#### [AIM OF THE TASK]
Gather all lines in the entries below that include the word "scene".

#### [RECORDS FOR PROCESSING]
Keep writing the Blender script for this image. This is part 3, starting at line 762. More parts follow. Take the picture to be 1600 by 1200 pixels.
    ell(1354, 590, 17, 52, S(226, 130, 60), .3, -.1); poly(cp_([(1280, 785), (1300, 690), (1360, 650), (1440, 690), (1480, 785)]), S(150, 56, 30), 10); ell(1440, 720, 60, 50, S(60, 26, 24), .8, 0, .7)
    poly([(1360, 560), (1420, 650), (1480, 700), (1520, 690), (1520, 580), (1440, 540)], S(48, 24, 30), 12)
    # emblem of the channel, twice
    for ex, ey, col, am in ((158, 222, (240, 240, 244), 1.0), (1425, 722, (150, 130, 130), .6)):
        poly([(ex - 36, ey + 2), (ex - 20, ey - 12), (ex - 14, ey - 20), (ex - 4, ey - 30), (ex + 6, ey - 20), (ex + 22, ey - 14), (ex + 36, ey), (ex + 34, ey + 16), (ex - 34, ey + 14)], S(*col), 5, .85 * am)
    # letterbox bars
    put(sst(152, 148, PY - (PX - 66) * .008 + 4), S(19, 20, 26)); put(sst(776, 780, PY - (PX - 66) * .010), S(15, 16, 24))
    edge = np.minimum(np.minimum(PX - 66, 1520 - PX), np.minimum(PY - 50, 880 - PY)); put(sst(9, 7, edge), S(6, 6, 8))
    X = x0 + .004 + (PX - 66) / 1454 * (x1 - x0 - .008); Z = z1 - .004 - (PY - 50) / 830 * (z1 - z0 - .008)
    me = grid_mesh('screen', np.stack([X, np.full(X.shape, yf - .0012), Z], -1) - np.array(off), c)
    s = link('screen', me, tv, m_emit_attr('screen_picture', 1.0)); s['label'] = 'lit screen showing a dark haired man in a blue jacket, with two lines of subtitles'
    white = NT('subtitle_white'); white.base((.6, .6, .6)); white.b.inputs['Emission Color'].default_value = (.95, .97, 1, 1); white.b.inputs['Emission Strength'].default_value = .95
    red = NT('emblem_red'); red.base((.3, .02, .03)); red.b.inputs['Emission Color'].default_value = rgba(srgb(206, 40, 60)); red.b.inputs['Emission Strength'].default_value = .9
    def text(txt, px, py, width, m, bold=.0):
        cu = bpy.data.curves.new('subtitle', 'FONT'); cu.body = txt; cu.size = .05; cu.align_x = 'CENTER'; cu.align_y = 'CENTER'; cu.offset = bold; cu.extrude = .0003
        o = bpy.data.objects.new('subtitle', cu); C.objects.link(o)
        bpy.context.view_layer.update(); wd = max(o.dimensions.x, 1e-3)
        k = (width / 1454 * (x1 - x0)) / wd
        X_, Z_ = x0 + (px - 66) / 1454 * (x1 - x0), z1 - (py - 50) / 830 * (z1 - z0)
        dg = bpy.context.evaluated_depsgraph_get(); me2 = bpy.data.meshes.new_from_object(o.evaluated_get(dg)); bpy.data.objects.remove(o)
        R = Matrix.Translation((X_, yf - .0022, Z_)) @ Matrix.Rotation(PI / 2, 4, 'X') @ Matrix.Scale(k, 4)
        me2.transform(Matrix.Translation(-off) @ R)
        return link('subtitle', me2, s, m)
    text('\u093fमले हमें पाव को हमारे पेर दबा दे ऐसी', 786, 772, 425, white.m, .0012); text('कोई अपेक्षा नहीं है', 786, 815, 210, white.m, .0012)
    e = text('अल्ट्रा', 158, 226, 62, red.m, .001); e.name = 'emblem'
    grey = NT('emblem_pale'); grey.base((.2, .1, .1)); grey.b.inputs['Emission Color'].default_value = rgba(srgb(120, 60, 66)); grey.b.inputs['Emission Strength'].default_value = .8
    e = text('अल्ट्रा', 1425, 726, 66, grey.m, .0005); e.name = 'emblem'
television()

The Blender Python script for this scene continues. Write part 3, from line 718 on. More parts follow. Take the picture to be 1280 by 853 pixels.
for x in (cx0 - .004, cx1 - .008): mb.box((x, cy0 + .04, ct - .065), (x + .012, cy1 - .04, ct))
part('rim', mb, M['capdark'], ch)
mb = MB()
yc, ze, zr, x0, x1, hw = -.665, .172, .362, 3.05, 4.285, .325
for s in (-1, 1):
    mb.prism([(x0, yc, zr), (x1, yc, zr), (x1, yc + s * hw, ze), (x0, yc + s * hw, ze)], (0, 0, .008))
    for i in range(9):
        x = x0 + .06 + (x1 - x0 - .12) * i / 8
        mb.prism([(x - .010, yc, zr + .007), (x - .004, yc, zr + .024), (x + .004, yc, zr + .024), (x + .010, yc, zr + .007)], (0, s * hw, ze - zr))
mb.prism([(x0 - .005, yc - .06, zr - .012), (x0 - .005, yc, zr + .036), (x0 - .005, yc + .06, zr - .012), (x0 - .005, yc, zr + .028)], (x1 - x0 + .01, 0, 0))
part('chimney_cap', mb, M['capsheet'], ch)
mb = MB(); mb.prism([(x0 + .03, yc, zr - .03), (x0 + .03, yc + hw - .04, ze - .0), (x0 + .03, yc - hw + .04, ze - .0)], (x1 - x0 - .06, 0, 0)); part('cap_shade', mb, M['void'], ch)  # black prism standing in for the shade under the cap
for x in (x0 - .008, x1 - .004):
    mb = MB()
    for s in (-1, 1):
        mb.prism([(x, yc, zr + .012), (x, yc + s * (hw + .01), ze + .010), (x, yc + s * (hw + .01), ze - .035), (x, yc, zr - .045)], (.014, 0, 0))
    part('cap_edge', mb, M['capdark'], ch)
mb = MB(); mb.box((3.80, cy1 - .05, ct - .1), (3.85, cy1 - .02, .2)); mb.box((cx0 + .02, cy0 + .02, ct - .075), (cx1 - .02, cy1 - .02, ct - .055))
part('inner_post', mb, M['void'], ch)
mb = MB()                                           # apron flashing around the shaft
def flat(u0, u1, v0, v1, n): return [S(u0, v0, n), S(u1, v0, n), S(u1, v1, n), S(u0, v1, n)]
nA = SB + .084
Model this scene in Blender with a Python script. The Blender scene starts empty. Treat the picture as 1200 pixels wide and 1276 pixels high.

#### [TASK ANSWER]
The Blender Python script for this scene continues. Write part 3, from line 718 on. More parts follow. Take the picture to be 1280 by 853 pixels.
Model this scene in Blender with a Python script. The Blender scene starts empty. Treat the picture as 1200 pixels wide and 1276 pixels high.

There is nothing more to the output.